This year’s NATO summit attracted notice for two reasons: allies pledged to boost defence spending to 5% of GDP by 2035 and issued an unprecedently brief summit declaration – just 427 words, a far cry from the 10,000-word tomes of previous years.
For members of the cyber community, the Hague Summit Declaration was also noticeable for something else: this year was the first since 2006 when the word ‘cyber’ was not included in the public statement.
The absence of evidence is not evidence of absence
This omission, however, does not mean the cyber agenda has become less important to the alliance. On the contrary, cyber efforts are well-rooted and integral parts of the NATO ecosystem, with multiple projects currently being implemented.
The North Atlantic Council has recently made a flurry of cyber-related statements. In May, the council condemned a ‘malicious cyber campaign’ against the Czech Republic, mentioning that this ally had ‘attributed the responsibility to the People’s Republic of China, specifically APT31’. This language toward China was unprecedented.
NATO does not define China as a threat in the same way it describes Russia, but the language used in the May statement is just as strong as earlier condemnations of Russian activity. Such statements require consensus and show where NATO allies have found common ground in cyberspace. This demonstrates that the perception of China in cyber defence has shifted significantly, a change that can be traced back to the publication of the NATO 2022 Strategic Concept.
A North Atlantic Council statement on malicious Russian activities published in July is also novel: It is the first council condemnation of continuous cyber activities, not merely an expression of solidarity in response a concrete cyber attribution made by a NATO ally. Additionally, this is the first council cyber statement to mention the European Union. The EU issued its own statement on this matter, on the same day and mentioning NATO in return; it is obvious that both organisations are searching for common ground when it comes to the cyber threat landscape.
Of course, NATO’s cyber involvement goes deeper than simply releasing statements. At the 2023 Vilnius Summit, it launched the Virtual Cyber Incident Support Capability (VCISC), a mechanism for mutual assistance in the event of serious cyber incidents. The VCISC links allies requesting support with counterparts offering mostly technical support. In April, the Czech Republic organised an exercise to practice readiness and provision of mutual support between allies in case of serious cyber incidents through the VCISC mechanism.
The NATO Integrated Cyber Defence Centre, a key initiative to enhance the network protection, increase situational awareness, and implement cyberspace as an operational domain, was approved in 2024. Implementation is ongoing – establishing a new platform in this complex international environment, merging civilian and military personnel from multiple bodies and locations, is no easy task. Once implemented, this major project will provide a much-needed boost to civil-military cooperation.

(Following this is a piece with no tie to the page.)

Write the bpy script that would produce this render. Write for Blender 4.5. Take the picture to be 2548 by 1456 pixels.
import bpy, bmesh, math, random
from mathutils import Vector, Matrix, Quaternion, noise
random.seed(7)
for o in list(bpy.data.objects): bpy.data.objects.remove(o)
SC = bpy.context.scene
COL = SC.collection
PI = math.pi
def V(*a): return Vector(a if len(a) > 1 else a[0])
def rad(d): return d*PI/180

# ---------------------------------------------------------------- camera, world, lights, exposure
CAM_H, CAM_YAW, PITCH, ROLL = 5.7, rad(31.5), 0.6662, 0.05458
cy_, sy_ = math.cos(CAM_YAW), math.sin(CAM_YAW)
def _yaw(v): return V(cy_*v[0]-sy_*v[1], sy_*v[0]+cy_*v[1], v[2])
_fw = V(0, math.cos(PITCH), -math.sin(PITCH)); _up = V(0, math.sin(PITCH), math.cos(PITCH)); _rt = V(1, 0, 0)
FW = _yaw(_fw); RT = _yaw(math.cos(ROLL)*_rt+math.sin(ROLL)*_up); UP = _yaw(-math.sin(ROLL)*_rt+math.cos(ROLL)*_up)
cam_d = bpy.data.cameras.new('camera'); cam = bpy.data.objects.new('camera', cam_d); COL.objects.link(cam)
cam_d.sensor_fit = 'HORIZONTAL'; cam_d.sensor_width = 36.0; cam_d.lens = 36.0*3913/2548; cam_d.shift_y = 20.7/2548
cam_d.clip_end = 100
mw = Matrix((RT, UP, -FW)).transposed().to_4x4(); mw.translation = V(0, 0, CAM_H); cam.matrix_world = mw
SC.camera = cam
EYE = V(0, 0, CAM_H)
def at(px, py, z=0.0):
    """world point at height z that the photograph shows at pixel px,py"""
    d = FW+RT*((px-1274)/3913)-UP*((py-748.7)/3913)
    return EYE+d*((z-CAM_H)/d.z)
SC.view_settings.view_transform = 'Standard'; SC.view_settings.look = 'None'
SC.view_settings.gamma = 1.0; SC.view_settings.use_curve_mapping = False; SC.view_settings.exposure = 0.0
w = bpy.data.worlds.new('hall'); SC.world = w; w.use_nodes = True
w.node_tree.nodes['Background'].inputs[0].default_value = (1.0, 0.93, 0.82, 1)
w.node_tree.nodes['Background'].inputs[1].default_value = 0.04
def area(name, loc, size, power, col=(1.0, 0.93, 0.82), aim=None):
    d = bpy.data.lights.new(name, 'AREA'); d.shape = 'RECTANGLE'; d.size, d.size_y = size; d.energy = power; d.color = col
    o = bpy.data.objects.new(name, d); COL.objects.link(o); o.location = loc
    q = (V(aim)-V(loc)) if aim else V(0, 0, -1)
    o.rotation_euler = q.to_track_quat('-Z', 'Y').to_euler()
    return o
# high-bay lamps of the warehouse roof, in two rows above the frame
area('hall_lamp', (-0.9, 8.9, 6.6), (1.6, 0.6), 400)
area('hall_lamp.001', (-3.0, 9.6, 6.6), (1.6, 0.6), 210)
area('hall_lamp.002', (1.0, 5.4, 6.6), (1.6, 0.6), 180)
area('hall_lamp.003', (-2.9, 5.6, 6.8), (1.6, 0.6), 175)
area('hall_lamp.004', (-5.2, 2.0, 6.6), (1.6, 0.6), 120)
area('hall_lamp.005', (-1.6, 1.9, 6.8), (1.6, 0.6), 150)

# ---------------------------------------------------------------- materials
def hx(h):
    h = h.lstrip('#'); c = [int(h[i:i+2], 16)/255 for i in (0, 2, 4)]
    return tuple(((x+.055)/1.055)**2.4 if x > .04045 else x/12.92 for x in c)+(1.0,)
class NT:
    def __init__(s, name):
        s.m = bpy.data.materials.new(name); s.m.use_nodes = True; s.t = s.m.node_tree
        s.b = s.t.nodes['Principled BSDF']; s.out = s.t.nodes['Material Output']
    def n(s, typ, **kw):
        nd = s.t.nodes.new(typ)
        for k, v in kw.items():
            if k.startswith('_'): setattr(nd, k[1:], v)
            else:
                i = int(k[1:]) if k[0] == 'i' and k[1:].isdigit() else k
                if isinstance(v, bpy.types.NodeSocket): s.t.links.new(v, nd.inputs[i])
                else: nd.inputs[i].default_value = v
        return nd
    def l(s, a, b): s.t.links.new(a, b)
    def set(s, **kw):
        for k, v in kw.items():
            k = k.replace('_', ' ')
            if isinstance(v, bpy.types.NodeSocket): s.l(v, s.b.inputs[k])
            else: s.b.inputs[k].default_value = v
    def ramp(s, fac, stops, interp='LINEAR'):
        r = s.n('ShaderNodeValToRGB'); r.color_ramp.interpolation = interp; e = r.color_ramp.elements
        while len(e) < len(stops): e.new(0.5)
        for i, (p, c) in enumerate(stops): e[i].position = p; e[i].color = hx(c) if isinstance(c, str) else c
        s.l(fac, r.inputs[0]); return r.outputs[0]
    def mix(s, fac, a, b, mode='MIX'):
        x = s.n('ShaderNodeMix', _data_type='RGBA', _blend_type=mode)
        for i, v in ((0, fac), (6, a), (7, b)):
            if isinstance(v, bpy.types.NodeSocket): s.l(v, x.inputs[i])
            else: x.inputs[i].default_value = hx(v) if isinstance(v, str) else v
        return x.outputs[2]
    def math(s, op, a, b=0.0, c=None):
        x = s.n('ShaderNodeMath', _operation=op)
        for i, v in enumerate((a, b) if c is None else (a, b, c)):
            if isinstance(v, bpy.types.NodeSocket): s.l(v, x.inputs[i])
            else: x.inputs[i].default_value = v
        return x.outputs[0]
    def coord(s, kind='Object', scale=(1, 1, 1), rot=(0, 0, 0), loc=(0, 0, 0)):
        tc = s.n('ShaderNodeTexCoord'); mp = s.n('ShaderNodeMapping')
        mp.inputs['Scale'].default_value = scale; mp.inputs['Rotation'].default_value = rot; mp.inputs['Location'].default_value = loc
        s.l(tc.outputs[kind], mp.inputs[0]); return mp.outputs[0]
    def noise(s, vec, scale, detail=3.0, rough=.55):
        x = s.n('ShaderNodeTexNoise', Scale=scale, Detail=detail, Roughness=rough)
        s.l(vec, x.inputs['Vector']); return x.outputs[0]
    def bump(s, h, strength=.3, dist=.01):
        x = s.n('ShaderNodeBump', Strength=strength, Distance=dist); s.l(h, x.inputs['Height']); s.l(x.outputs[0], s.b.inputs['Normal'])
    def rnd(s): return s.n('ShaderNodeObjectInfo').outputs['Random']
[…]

Finally, defence ties between NATO and its four Indo-Pacific partners (Australia, Japan, South Korea and the New Zealand, known as IP4) have been strengthening for years; the alliance has just recently expanded its defence industry collaboration with IP4. These increasing partnerships are apparent in cyber defence as well, with South Korea hosting this year’s Cyber Champions Summit, an annual event that brings together cyber officials from NATO and IP4 partners to discuss common agendas and threats. In the face of ongoing malicious Chinese cyber activities targeting allies (see cases in Belgium, the Netherlands, the United Kingdom, the United States, the Czech Republic, and Canada), one could actually expect deeper and wider engagement.
It is clear that although the Hague declaration omitted the alliance’s cyber defence agenda, public cyber collaboration has continued and grown since previous summits – and that’s just based on what is public. There are likely other classified and secret projects in the works.

Defence spending remastered
While the Hague summit did not have a direct cyber agenda, the defence spending agreement could have major implications for cyber. NATO allies agreed to allocate at least 3.5% of GDP annually to ‘core defence requirements’ and 1.5% of GDP annually to indirect defence requirements, including protection of critical infrastructure, network defence, civil preparedness and resilience, innovation, and strengthening the defence industrial base. This increase, up from the previous 2% pledge, provides new possibilities for allies to rethink and expand their cybersecurity investments, especially by tapping into the indirect defence funds.
Of course, some cyber spending already falls within the 3.5% core defence category. Military budgets for cyber commands, security of military networks, and conducting military cyber operations should remain unchanged or increase.
National cybersecurity authorities can use this moment to re-evaluate their needs, strengthen national cyber postures, and articulate demands for increased financial resources. Amidst ever-growing cyber threats, widening attack surfaces, and increasing geopolitical tensions, dedicating financial support to strengthen the allied cyber posture is an obvious benefit to all involved.
And so, with the Hague summit concluded, it is now time for NATO allies to spend this summer reconsidering their approaches to defence spending under the new 5% target and come up with concrete proposals, hopefully including support for strengthened cybersecurity and cyber defence.
Disclaimer: The views expressed in this article are those of the authors and do not reflect the official policy or position of the National Cyber and Information Security Agency or the Czech Government, respectively.